Practitioners acknowledge the potential of MOOCs, viewing them as a sustaining rather than a disruptive innovation. They habitually align MOOC development and implementation within the confines of existing higher education models. Recognise that the student experience is changed and that their own workflow models are not sustainable in MOOCs, practitioners are concerned with problems of student engagement, feedback, quality and assessment, focusing efforts on improving the quality and engagement potential of educational content. Open Access activists are concerned that the view of MOOCs as a marketisation tool for traditional university education blocks alternative, viable futures for learning and learners. As MOOCs mature as a platform for learning, there is a growing acceptance that conventional metrics (completion rates, contributions to forums) are not useful to measure the effectiveness of open learning. Metrics and models have to be reconceptualised drawing on learning analytics (McNeill et al, 2014, this volume).

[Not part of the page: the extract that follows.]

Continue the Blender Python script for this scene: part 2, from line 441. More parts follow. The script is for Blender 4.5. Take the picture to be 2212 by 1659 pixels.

Learners (largely) have enthusiastically embraced MOOCs, signing up in their thousands to participate. Many act as passive observers or ‘lurkers’ (Milligan, Littlejohn and Margaryan, 2013), raising concerns amongst practitioners and universities around completion rates. However, motivations across diverse groups of learners are broadly defined and extend beyond gaining credit (OBHE, 2013). A more pressing concern are the baseline capabilities – literacies, skills and dispositions – of learners as they learn in a new environment (Mackness, Mak, & Williams, 2010; Kop and Fourier, 2011; Milligan, Littlejohn & Margaryan, 2013). Educational and learning researchers are sceptical of this learner enthusiasm, recognising that social expectations of ‘university schooling’ constrain transformative opportunities around learning (Fiedler, this volume). In their view recognition of what constitutes learning needs to be broadened (McGill et al, 2013). Governments hold pole position in cultural definitions of learning, but few seem willing to radically redefine learning and redraw business and workflow models. All the same, governments’ view that MOOCs merit serious attention because of their potential for significant disruption and, at the same time, widening access to higher education (OBHE, p53).